The Director of the Institute of Statistical, Social and Economic Research (ISSER), Professor Peter Quartey, wants clarity as to whom will be benefited from the expected GHS1 billion stimulus package announced by President Nana Addo Dankwa Akufo-Addo for businesses and households and how the money would be distributed.

“GHS1 billion for SMEs is a good gesture but my question is: How? I don’t think I got ‘the how’ GHS1 billion for whom; how does one qualify? I believe by now we should have known the how. Otherwise, people will think it is just one of the political statements [and that] it won’t happen

I expect to see, in the next coming days if not quicker, ‘the how’ is made available; so that business know that yes, I qualify because I pay taxes I qualify; if I do not pay taxes, I do not qualify.  Then we also look at the informal system, you said SMEs, does it include the informal system, how are you able to know which companies within the informal system are covered?

“I took a glance at the Ghana Living Standards Survey, the informal sector accounts for about 71% plus of total employment and then the formal sector accounts for 28% of employment. So, you can see that the informal sector is quite big in our economy. How are you going to support them so that people do not lose their jobs and livelihoods? Then, also, you find that the public sector employs only 6.8% of the total labour force, whereas the private sector employs 92.5 per cent. Public sector workers are guaranteed their salaries, what about private sector workers?”
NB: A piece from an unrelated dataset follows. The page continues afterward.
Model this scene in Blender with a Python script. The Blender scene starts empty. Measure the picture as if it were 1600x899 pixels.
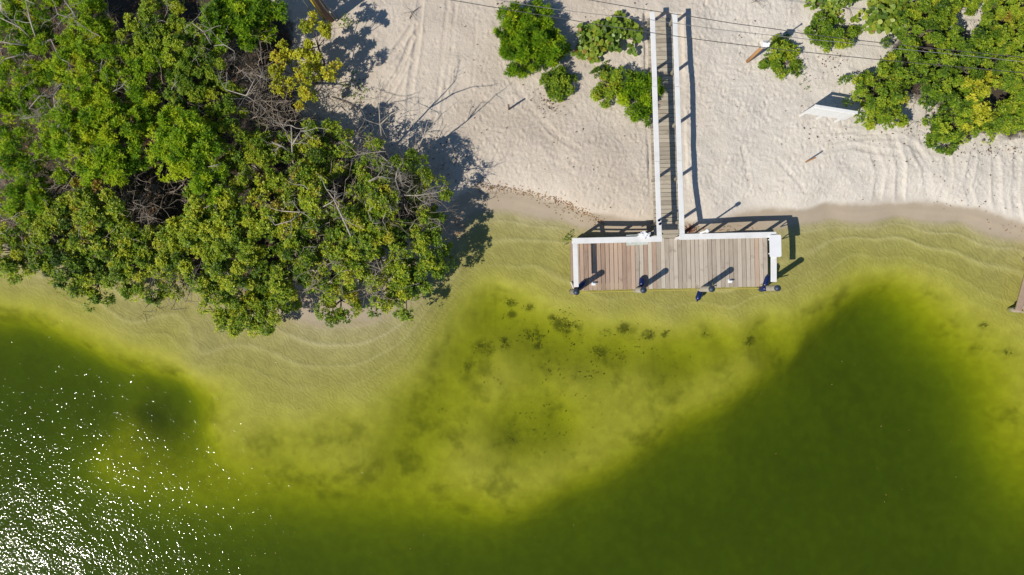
import bpy, bmesh, math, random
import numpy as np
from mathutils import Vector, Matrix

R = math.radians
scene = bpy.context.scene
COL = scene.collection

# ------------------------------------------------------------------ camera
FPX, HC = 1100.0, 26.19          # focal length in photo pixels, flying height (m)
cam_d = bpy.data.cameras.new('camera')
cam = bpy.data.objects.new('camera', cam_d)
COL.objects.link(cam)
cam.location = (0, 0, HC)
cam.rotation_euler = (0, 0, 0)
cam_d.sensor_fit = 'HORIZONTAL'
cam_d.sensor_width = 36.0
cam_d.lens = 36.0 * FPX / 1600.0
cam_d.clip_end = 2000.0
scene.camera = cam

# ------------------------------------------------------------------ light
SUN_EL = R(44.0)
SX, SY = -0.825, -0.565
sn = math.hypot(SX, SY)
SUN = Vector((SX / sn * math.cos(SUN_EL), SY / sn * math.cos(SUN_EL), math.sin(SUN_EL)))
world = bpy.data.worlds.new('World')
scene.world = world
world.use_nodes = True
wn = world.node_tree.nodes
sky = wn.new('ShaderNodeTexSky')
sky.sky_type = 'NISHITA'
sky.sun_disc = False
sky.sun_elevation = SUN_EL
sky.sun_rotation = math.atan2(SX, SY)
sky.air_density = 1.0
sky.dust_density = 0.0
sky.ozone_density = 5.0
wn['Background'].inputs['Strength'].default_value = 0.085
world.node_tree.links.new(sky.outputs[0], wn['Background'].inputs['Color'])
sun_d = bpy.data.lights.new('sun', 'SUN')
sun_d.energy = 4.5
sun_d.angle = R(0.53)
sun_d.color = (1.0, 0.94, 0.84)
sun = bpy.data.objects.new('sun', sun_d)
COL.objects.link(sun)
sun.rotation_euler = SUN.to_track_quat('Z', 'Y').to_euler()
sun.location = (-30, -20, 40)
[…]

Many employees, particularly those in the non-essential services, have been asked to proceed on leave because of the earlier directive by the President. They include teachers.

Professor Quartey also called for transparency and accountability in the disbursement of the funds.
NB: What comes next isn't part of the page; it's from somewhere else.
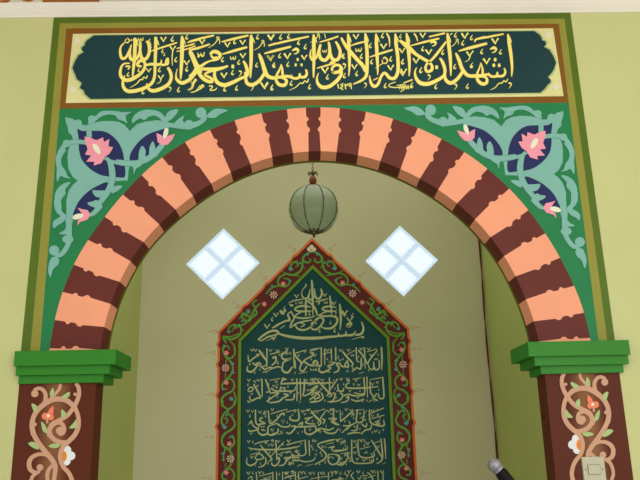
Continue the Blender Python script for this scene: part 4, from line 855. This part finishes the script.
bm = bmesh.new(); tube(bm, [bot + Vector((0, .03, -.06)), (bot.x, bot.y + .03, .03)], .009, 12); link('pole', bm, 'black', st)
bm = bmesh.new(); lathe(bm, [(.13, 0), (.13, .012), (.11, .022), (.02, .03), (.012, .05)], (bot.x, bot.y + .03, 0)); link('base', bm, 'black', st, smooth=False)
bm = bmesh.new(); tube(bm, [bot + Vector((0, .03, -.065)), bot + Vector((0, .030, -.02)), bot + Vector((.0, .026, .0))], .008, 10); link('clip', bm, 'black', st)

# ------------------------------------------------------------------ light switch on the right pilaster
corners = [P(581.5, 457, -.012), P(603.5, 456, -.012)]
sx0, sx1 = corners[0][0], corners[1][0]; sz1 = corners[0][1]; sz0 = sz1 - .118
sw = thing('light_switch', 'ivory double wall switch on the right pilaster', 'light switch', ((sx0 + sx1) / 2, -.001, sz0))
bm = bmesh.new(); box(bm, sx0, sx1, -.014, -.0005, sz0, sz1, bev=.003); link('plate', bm, 'switch', sw)
xc = (sx0 + sx1) / 2
for zc in (sz1 - .048,):
    bm = bmesh.new(); box(bm, xc - .025, xc + .025, -.0152, -.0135, zc - .019, zc + .019); link('rocker_gap', bm, 'switchdark', sw)
    bm = bmesh.new(); box(bm, xc - .0235, xc + .0235, -.0175, -.0140, zc - .0175, zc + .0175, bev=.001); link('rocker', bm, 'switch', sw)
    for s in (-1, 1):
        bm = bmesh.new(); r = bmesh.ops.create_cone(bm, cap_ends=True, segments=12, radius1=.0025, radius2=.0025, depth=.002, matrix=Matrix.Translation((xc + s * .033, -.0148, zc)) @ Matrix.Rotation(math.pi / 2, 4, 'X')); link('screw', bm, 'switchdark', sw)
# small dark hook on the niche side of the right pilaster
hx = .914; hz = P(541, 417, .05)[1]
bm = bmesh.new(); tube(bm, [(hx + .004, .06, hz - .006), (hx - .004, .058, hz), (hx - .012, .055, hz + .008), (hx - .013, .052, hz + .013)], .0022, 6)
tag(link('wall_hook', bm, 'black'), 'tiny dark hook on the inner side of the right pilaster', 'hook')

for o in bpy.data.objects:
    if '_o' in o: del o['_o']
“In the past, we have seen government support going to party faithful, employees or businesses that one way or the other are linked to somebody. I think we should move away from that.

“If we do this, I believe no matter how small the amount is, it will go a long way to alleviate some of the sufferings.”
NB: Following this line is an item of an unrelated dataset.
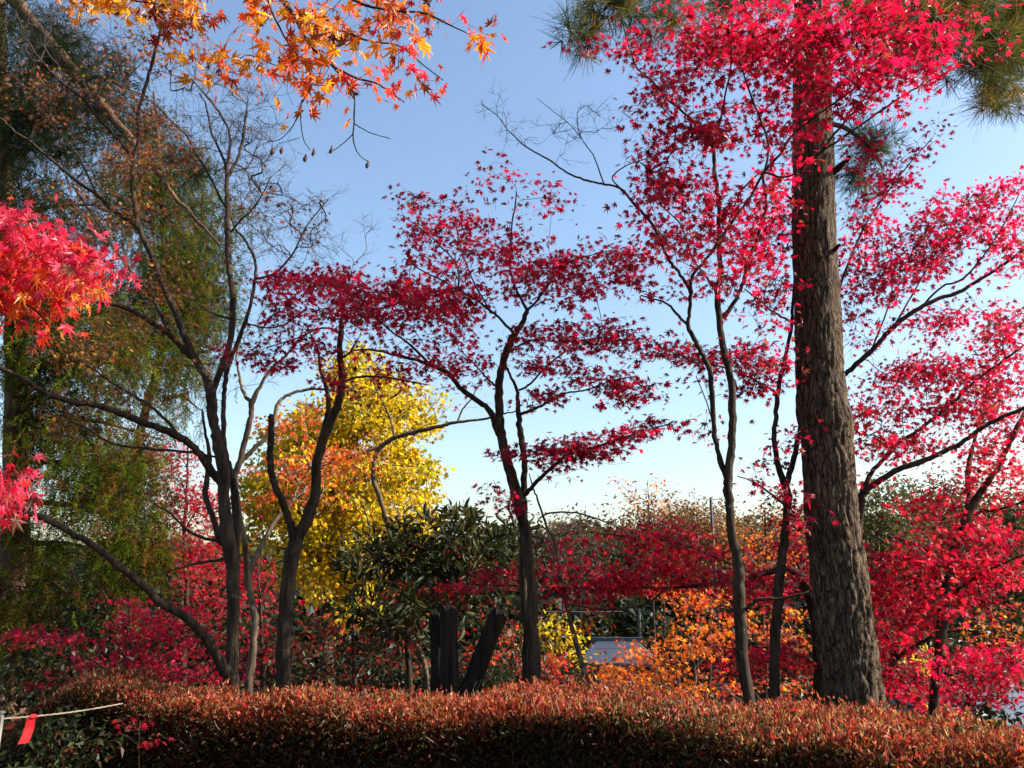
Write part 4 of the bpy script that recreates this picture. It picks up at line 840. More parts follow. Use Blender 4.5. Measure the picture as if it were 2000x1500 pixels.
# dark evergreen with whorled long leaves
def evergreen():
    Y = 9.0; t = Tree('evergreen_shrub', 'dark evergreen with whorls of long glossy leaves between the yellow tree and the centre', base(810, Y), cat='shrub')
    t.limb(down([(800, 1330, 12), (795, 1260, 11), (800, 1200, 10), (820, 1150, 9), (850, 1100, 7), (880, 1040, 5), (895, 1000, 3)], Y), Y)
    t.limb([(796, 1260, 8), (770, 1200, 7), (760, 1140, 6), (765, 1080, 4), (780, 1040, 3)], Y)
    t.limb([(800, 1210, 7), (860, 1170, 6), (930, 1120, 5), (980, 1070, 4), (1010, 1035, 3)], Y, Y+.3)
    t.limb([(790, 1240, 6), (730, 1200, 5), (700, 1160, 4), (690, 1110, 3)], Y, Y-.2)
    G = [(3, (.022, .030, .008)), (2, (.032, .038, .010)), (1.5, (.055, .05, .012)), (.8, (.10, .075, .018))]
    t.crown([(745, 1070, 45, 40), (800, 1040, 45, 34), (850, 1040, 50, 36), (890, 1020, 40, 26), (910, 1000, 26, 16, .9), (930, 1050, 45, 36), (985, 1035, 36, 26), (1040, 1045, 24, 20), (730, 1130, 50, 40), (800, 1100, 70, 45), (880, 1100, 70, 40), (960, 1090, 60, 36), (1030, 1090, 40, 30), (770, 1180, 70, 40), (860, 1170, 70, 36), (940, 1160, 60, 34), (700, 1190, 50, 30), (720, 1240, 50, 30, .7), (820, 1240, 50, 30, .6), (690, 1110, 36, 30), (930, 1220, 50, 30, .6)],
            Y, .9, 1.9, size=.125, shape='long', mat='dark', pal=G, per=9, spread=.04, up=.25, droop=-.15, tipw=1.3, seed=53, gap=.38, flat=1, dark=.4)
    t.crown([(780, 1090, 60, 30, .3), (900, 1080, 60, 30, .3), (860, 1160, 90, 40, .6), (960, 1130, 50, 30, .6), (740, 1160, 60, 40, .5), (930, 1200, 50, 30, .9), (820, 1230, 80, 30, .7)], Y-.5, .3, 1, size=.07, shape='star', mat='maple', pal=REDOR, per=4, spread=.1, seed=54)
    t.done()
evergreen()

# ---------------------------------------------------------------- left conifers
CED = [(4, (.045, .075, .006)), (3.4, (.13, .16, .012)), (2.6, (.16, .065, .012)), (1.5, (.07, .038, .010)), (3, (.012, .018, .005))]  # greens and yellows raised so the fronds look sunlit by colour
def cedar():
    Y = 10.5; t = Tree('conifer', 'broad cedar with drooping green and rust foliage, tawny trunk at the left edge', base(20, Y), cat='conifer', bark='conifer')
    t.limb(down([(14, 1320, 62), (22, 1150, 56), (30, 1050, 50), (30, 900, 44), (30, 700, 38), (20, 500, 32), (10, 250, 24), (0, 0, 16)], Y), Y)
    for (y0, x1, y1) in ((640, 300, 600), (720, 330, 720), (820, 320, 860), (900, 300, 980), (980, 310, 1060), (1060, 280, 1120), (560, 250, 500), (420, 200, 400), (1130, 160, 1180), (300, 160, 260)):
        t.limb([(28, y0, 13), (28+(x1-28)*.5, y0+(y1-y0)*.3-12, 8), (x1, y1, 3)], Y, Y+rng.normal()*.8)
    k = dict(shape='cedar', mat='needle', pal=CED, up=0, droop=1.1, tipw=.45, svar=.3, flat=1, gap=.16, step=.2, tip_r=.003, clump=1.6, dark=.35)
    t.crown([(60, 600, 80, 50), (140, 640, 80, 50), (230, 640, 60, 40, .8), (60, 700, 90, 60), (160, 730, 90, 50), (250, 720, 60, 40), (110, 800, 100, 60), (220, 810, 80, 50), (290, 790, 40, 36, .8), (60, 880, 80, 60), (160, 890, 90, 60), (250, 880, 60, 50, 1.2), (100, 960, 90, 60), (200, 960, 80, 60), (280, 960, 40, 40), (60, 1040, 70, 50, .7), (150, 1040, 80, 60), (240, 1050, 70, 60), (290, 1060, 30, 50), (110, 1110, 80, 40), (200, 1120, 70, 50), (270, 1120, 40, 40), (60, 1180, 70, 40), (130, 1160, 50, 30), (30, 1230, 40, 40), (30, 1320, 50, 50, 1.2), (60, 1290, 40, 30)],
            Y-.3, 1.3, 1.35, size=.18, per=13, spread=.16, seed=61, **k)
    t.crown([(40, 120, 70, 80, .8), (110, 170, 80, 60, .9), (60, 260, 80, 70, .9), (30, 380, 60, 60, 1.1), (110, 380, 70, 40, .9), (180, 250, 60, 50, .9), (60, 480, 70, 50), (160, 480, 70, 50, .8), (220, 560, 60, 50, .7), (100, 560, 80, 50), (20, 30, 50, 50, .6), (230, 400, 50, 40, .7), (200, 170, 60, 50, .9), (150, 100, 50, 40, .7)],
            Y-.3, 1.2, 1.0, size=.18, per=13, spread=.17, seed=62, **{**k, 'pal': [(4, (.016, .028, .009)), (2, (.035, .05, .012)), (1.5, (.08, .042, .010))]})
    t.done()
cedar()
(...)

Ghanaians, particularly the vulnerable, are now waiting to hear whether or not the government will provide a stimulus package that will cover individuals and families.

Already, the Bank of Ghana has slashed down its policy interest rate by 200 basis points to provide some relief for consumers.

The central bank also announced some measures to aid the monetary economy, which included a reduction in the primary reserves requirement from 10% to 8%.